Devlet kendine yapılan hizmeti unutmuyor, karşılığını er ya da geç veriyor.

19 yıl önce Bayrampaşa Cezaevi’ne Tufan Harekat Planı çerçevesinde düzenlenen ve 12 kişinin öldüğü Hayata Dönüş Operasyonu’ndaki kamu görevlilerini araştırmakla görevli Savcı Ali İhsan Demirel’e “görevi kötüye kullanmaktan” açılan dava 9 Nisan 2015’te sonuçlanmış, Yargıtay 5. Ceza Dairesi, Demirel’e 1 yıl hapis cezası vermişti.

Hukuken ve kanunen uygun olsa da siyaseten şaşırtan karar, yani “yanlış hesap” Yargıtay Ceza Genel Kurulundan döndü, ceza bozuldu.
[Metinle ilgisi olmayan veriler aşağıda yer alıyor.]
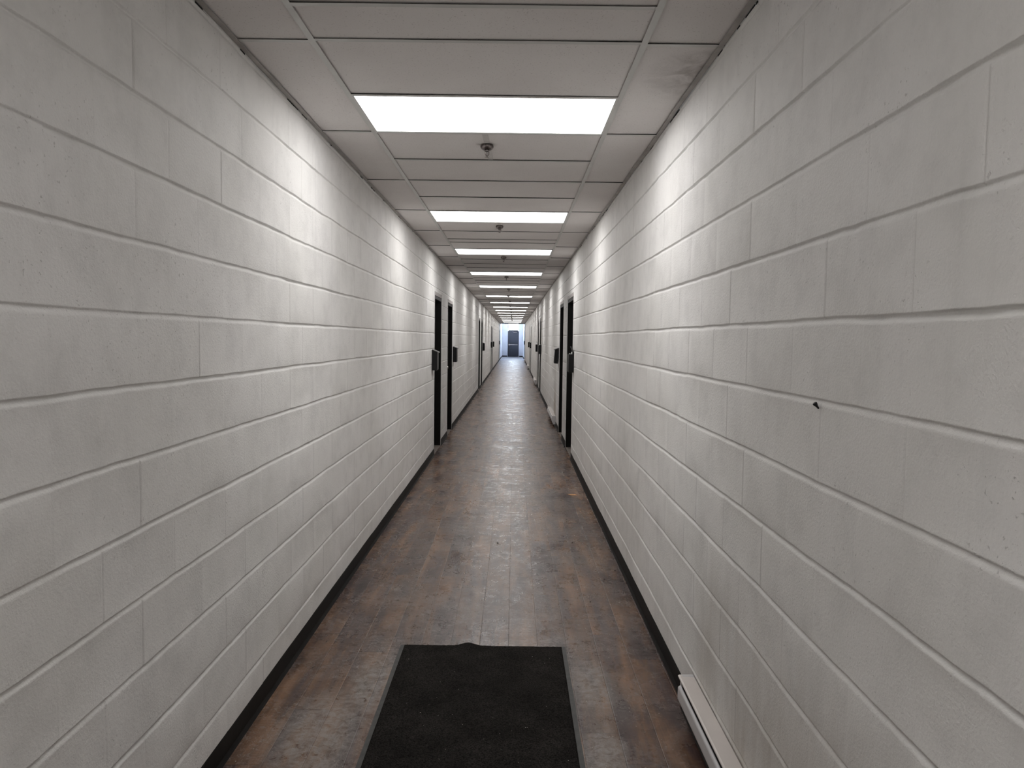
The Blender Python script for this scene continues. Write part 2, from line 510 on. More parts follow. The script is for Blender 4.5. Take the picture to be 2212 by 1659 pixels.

Yargıtay’ın geçen hafta müdahil avukatlara tebliğ edilen kararındaki bozma gerekçelerinden biri, “savcının dosyayı sürüncemede bırakmasının somut ve belirlenebilir bir zarar oluşturmamasıydı”. Buna kanıt olarak da AİHM’in Erol Arıkan kararında, tazminatın savcıya değil, devlete ödetilmesi gösteriliyordu. Sanki herhangi bir tazminatın kuruma değil de sorumlu bireye ödetilmesi vakiymiş gibi.

Oysa operasyonun ardından ambulanstan inerken yanan yüzüyle fotoğraflanan Hacer Arıkan’a da 20 bin Euro tazminata hükmedilen aynı AİHM kararında, etkin soruşturma yapılmadığı için yaşam hakkının ihlal edildiği net bir şekilde ifade ediliyordu.

Demirel’in ceza aldığı 4 yıl önceki duruşmada kararı açıklayan Yargıtay 5. Ceza Dairesi Başkanı Bahri Demirel de savcının, ihmali davranışla görevi kötüye kullanma suçundan Türk Ceza Kanunu’nun 257/2. maddesi uyarınca, “suçun işleniş biçimi, suç konusunun önem ve değeri, meydana gelen zarar ve tehlikenin ağırlığı, failin kasta dayalı kusurunun yoğunluğu” dikkate alınarak üst sınırdan 1 yıl hapis cezası verilmesine karar verildiğini açıklamıştı.

Hatta kararda, “Sanığın duruşmadaki tutum ve davranışları gözönünde bulundurularak yeniden suç işlemeyeceği konusunda kanaat oluşmadığına” hükmedilmişti. Sanığın savcı olduğu bir davada verilen bu şaşırtıcı hüküm de Yargıtay’ın bozma kararında eleştirildi: Ali İhsan Demirel’in yıllarca sanıkları devre dışı bıraktığı dosyadaki pratiğini, başka bir davada da uygulayabileceğinin kanıtı olmadığını ileri sürerek…

Demirel neden mi ceza almıştı?

Uzun yıllar süren soruşturmada sanıkların ifadesi ya alınmadı ya talimatla bulundukları adliyede usulen alındı; istenen bilgi veya belgeleri göndermemekte ısrar eden kurumlara eyvallah, dendi; operasyona bizzat katılan askerlerin kimliği bile tespit edilmedi; emri kimin verdiği sorgulanmadı; rütbeli askerlerin kendi beyanlarına dayanılarak haklarında takipsizlik kararı verildi…

Ama en başta söylediğim gibi devlet, hizmetini karşılıksız bırakmadı. Çünkü Demirel sadece “umursamaz” bir savcıdan fazlasıydı. Hakkındaki iddianameye göre, “Soruşturmayı faili meçhul evrak olarak sürdürmüştü.”

Belki de bu yüzden onca kanıt ve dahi gerekçeli kararda atıf yapıldığı üzere AİHM kararı bile varken hapis cezasının bozulmasına karşı çıkan Yargıtay üyeleri bile, yazdıkları şerhte sadece “karara katılmıyoruz” dedi. 51 sayfalık bozma kararındaki şerhler birkaç cümlelik yer kapladı.

Ve dava tam da 19 yıl önce planlandığı gibi, halen teknik aksaklıkların giderilemediği, sanık ifadelerinin bile alınamadığı âtıl bir dosya olarak zamanaşımına doğru hızla ilerliyor.

Devlet hiçbir işini yarım bırakmıyor.